Uniform Circular Motion – Procedure – Alternate Lab

Equipment

Metal tube
String
Rubber stopper
Slotted masses and hanger
Protractor
Meterstick

Procedure

Please print the worksheet for this lab. You will need this sheet to record your data.

Part 1: Experimental Determination of Mass

Most of the data collection from the lab will involve the following method.

Cut a long piece of string and run it through the steel tube so it sticks out both sides.

Tie the rubber stopper to the end of the string on the side of the tube with the white plug. (This is a Teflon^® plug designed to reduce friction.)

Tie a loop at the other end of the string. You will hang the mass hanger from this end.

To achieve uniform circular motion, hold the tube vertically with the mass hanger at the bottom and spin the stopper around in a circular motion (see Figure 2).

A piece of string runs through a vertical tube with a mass hanger tied to the end hanging below the tube and a rubber stopper tied to the other end. The end of the string with the rubber stopper is nearly horizontal.

Figure 2: Experimental set-up

To give you an idea of what this should look like, here is a YouTube video demonstrating this type of lab: Physics Circular Motion Lab 1.

Caution:
Don't hit any computers or people while spinning the stopper!

Use your laptop's camera to record video of the circular motion. Try to get the laptop roughly level with the rotating stopper.

Make the measurements for five trials. In general, you can use whatever values of m_h and L you want. Use different values for m_h to get a variety of data.

a
Use a timing device to measure the time for 10 full rotations, and then divide by 10 to determine the period of rotation, T. (Measuring for 10 rotations is done to minimize the effect of measurement uncertainty.)
b
Use the meterstick to determine the length, L, of the string from the edge of the tube to the stopper (this will be the radius of rotation). When you're ready to stop spinning, make sure to grab the string so you can measure the length without it sliding.
c
Use the slotted masses to set the hanging mass, m_h.

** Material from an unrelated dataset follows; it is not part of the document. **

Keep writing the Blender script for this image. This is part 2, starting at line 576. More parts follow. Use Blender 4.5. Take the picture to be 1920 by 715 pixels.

Note that m_hg provides the tension in the cord (because the hanging mass is approximately motionless and thus in equilibrium), so if the stopper is swinging in an approximately horizontal circle, the tension value (m_hg) will be the centripetal force, F_c. You can use the values of F_c and a_c to determine the mass of the stopper.

Calculate a_c and m_hg for each of the trials.

Plot m_hg versus a_c and find the slope of the graph.

Use the slope of the graph of m_hg versus a_c to determine the experimental value of M_s, the mass of the stopper. (See Linear Regression if you need help with this calculation and the lab manual if you're unsure of which equation is relevant.)

Part 2: An Alternate Method

Perform one more trial, making sure that you have a way of determining the angle, θ. Record the period, radius, mass of the hanger, and the angle.

Based on this angle, what is the mass of the stopper?

Analysis

Find the percent difference between the two values of M_s.

What factors may contribute to the difference in these two values?

Based on the assumptions made and possible sources of error, as well as the accuracy of the data collection methods, which value do you feel is likely to be more accurate? Why?